Per cominciare lasciamo perdere il sottotitolo italiano. Le déluge film diretto da Gianluca Jodice, non ha per sola protagonista Maria Antonietta.
Si tratta altresì di un racconto che si focalizza su giorni della prigionia della famiglia reale che hanno preceduto l'esecuzione di Luigi XVI. Il film si divide in tre atti: ‘gli dei’, ‘gli uomini’, ‘i morti’.
Nel primo, l'ancora incredula famiglia reale si atteggia come se niente o quasi fosse accaduto, probabilmente con una certa licenza, se consideriamo molti eventi drammatici erano accaduti dal 14 luglio 1789, giorno in cui convenzionalmente non la presa della Bastiglia si considera l'inizio della Rivoluzione Francese, al 23 giugno 1791, giorno di inizio della prigionia alla Torre del Tempio, vicino Parigi.

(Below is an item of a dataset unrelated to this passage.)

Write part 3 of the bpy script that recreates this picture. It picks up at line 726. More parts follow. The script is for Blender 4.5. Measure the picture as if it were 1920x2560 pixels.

Ma la licenza narrativa ha senso se lo scopo del primo atto è narrare lo spaesamento, lo stupito orrore di chi vede da un giorno all'altro travolto da un'apocalisse, accolto con il più classico degli atteggiamenti di negazione.
La scelta visiva minimalista mostra come teatro di questa parte del dramma un salone che ancora echeggia i fasti che furono, nel quale i reali cominciano a rendersi conto che qualcosa non va, ma cercano ostinatamente di negare l'evidenza, pensando che sia solo un brutto sogno dal quale prima o poi si risveglieranno. Le scelte cromatiche del direttore della fotografia Daniele Ciprì sono ancora luminose e sfavillanti, ma i bianchi cominciano ad assomigliare a quelli delle lapidi. Anche le musiche di Fabio Massimo Capogrosso seguono lo stupore e inseguono il ricordo del tempo che fu, con sinfonie che gradualmente, nel corso dell'atto, diventeranno sempre più distoniche. I campi medi e lunghi, gradualmente lasceranno posto a piani sempre più ravvicinati, focalizzati sui personaggi, a voler visualizzare il distacco dall'ambiente circostante.
Un distacco che sarà brutale nel secondo atto, nel quale inizia la vera e propria prigionia nella torre della famiglia. Luigi XVI, in attesa del suo processo e separato dalla famiglia adesso è circondato da colori scuri, smorzati. La sua vicenda personale non è più collegata, bensì parallela a quella di moglie e figli. Il dramma incombe, accompagnato dalle variazioni cromatiche e musicali. Luigi e Maria Antonietta fanno un bagno di realtà, con drammatiche conseguenze.
L'atto finale, nel quale è evidente che gli ex reali siano tutti morti che camminano, si caratterizza per sottrazione. Il processo fuori scena non è un mero espediente per risparmiare, ma una scelta di focalizzarsi sulle reazioni umane dei due consorti. È più forte ciò che non si vede, che viene evocato, di quello che si vede. I colori sono ormai funerei. La pioggia che accompagna il corteo che conduce Luigi all'esecuzione è il simbolo del diluvio che ha cambiato la storia. Per lui la musica è finita, e tutto culminerà in buio silenzioso.
Oltre che dalle efficaci scelte visive e sonore, che ricordano il '700 di Barry Lyndon, rimescolandolo di cupa modernità, il film deve gran parte della sua riuscita ai due interpreti principali, Mélanie Laurent e Guillaume Canet, anche loro più attenti a sottrarre che aggiungere alla loro recitazione.
L'efficacia delle scelte di casting non si limita a loro, perché l'intero cast di supporto è totalmente in sintonia con loro.
Le déluge è un film che ci ricorda che, per quanto quello che è un semplice uomo possa sentirsi un dio in Terra, il semplice passaggio del tempo e dell'evolversi della Storia lo travolgerà in modo ineluttabile.